Given problem: Within the data that follows, how many lines carry the string "part"? Give the number alone.

━━━━━━━━━━━━━━━━━━━━━━━━━━━━━━

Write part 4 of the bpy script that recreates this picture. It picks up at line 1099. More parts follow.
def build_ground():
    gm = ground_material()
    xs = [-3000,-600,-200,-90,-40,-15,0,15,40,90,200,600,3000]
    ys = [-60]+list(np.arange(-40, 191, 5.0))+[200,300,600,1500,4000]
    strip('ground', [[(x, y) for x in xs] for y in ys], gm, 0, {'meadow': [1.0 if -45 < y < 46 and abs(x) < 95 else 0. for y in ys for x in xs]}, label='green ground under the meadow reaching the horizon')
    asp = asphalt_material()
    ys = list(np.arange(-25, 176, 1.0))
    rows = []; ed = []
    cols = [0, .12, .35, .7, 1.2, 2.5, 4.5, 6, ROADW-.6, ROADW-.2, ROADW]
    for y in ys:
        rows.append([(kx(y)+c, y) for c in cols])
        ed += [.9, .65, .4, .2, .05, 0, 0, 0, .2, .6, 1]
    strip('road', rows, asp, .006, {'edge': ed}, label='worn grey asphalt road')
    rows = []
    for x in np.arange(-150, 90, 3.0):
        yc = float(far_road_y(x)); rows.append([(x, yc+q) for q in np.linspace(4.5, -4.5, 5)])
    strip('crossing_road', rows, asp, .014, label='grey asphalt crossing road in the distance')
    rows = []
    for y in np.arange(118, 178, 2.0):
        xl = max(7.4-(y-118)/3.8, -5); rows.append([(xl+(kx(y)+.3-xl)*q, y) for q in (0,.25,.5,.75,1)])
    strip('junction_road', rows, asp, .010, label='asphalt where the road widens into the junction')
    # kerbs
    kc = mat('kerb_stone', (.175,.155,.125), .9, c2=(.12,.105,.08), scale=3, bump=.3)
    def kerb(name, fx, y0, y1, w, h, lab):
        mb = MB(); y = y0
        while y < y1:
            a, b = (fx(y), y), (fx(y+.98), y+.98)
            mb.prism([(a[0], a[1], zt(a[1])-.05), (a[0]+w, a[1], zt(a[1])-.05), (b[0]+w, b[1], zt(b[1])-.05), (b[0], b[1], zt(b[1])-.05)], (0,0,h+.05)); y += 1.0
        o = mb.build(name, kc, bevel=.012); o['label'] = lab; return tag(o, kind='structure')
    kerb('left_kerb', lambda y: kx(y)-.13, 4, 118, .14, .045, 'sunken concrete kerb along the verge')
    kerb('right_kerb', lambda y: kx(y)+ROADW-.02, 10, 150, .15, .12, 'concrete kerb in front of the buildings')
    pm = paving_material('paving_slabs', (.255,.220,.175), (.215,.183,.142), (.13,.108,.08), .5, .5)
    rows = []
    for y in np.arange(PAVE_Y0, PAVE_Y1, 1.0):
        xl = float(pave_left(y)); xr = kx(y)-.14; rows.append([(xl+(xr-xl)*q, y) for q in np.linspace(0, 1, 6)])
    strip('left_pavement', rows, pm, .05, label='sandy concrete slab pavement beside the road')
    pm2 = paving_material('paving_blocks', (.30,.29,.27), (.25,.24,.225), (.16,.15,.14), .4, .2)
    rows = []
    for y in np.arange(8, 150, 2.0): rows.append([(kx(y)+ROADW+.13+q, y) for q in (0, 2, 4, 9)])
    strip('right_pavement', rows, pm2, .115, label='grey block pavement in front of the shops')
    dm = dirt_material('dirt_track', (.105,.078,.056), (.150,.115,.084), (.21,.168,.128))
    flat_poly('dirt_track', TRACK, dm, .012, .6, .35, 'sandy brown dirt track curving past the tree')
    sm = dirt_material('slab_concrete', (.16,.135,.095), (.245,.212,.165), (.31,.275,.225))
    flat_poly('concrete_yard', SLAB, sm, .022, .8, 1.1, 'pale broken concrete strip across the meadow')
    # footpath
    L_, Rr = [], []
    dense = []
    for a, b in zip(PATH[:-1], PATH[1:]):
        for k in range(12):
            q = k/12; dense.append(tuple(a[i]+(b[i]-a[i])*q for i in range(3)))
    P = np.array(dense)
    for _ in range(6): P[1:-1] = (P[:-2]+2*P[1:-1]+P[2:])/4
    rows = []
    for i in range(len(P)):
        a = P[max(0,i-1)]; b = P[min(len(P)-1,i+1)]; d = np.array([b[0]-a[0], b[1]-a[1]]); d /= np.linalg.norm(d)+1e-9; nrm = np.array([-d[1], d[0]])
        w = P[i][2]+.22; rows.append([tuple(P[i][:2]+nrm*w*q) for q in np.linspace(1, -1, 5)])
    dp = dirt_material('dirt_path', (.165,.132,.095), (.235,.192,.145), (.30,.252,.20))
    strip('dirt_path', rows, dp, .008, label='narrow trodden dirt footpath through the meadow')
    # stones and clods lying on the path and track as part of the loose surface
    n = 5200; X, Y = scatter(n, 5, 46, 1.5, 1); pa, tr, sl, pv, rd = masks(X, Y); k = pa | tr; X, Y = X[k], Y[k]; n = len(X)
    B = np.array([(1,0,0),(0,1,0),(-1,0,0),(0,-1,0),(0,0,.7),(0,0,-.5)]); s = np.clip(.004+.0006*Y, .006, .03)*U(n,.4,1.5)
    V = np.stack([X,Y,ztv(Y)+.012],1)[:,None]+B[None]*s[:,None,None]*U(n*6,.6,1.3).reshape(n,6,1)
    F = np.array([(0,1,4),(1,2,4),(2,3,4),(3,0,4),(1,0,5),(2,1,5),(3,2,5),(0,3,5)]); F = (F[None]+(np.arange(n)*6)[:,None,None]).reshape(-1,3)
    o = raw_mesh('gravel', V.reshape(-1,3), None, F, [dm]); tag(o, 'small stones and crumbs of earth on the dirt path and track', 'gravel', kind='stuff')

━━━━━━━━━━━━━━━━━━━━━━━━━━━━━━

Exercise result: 2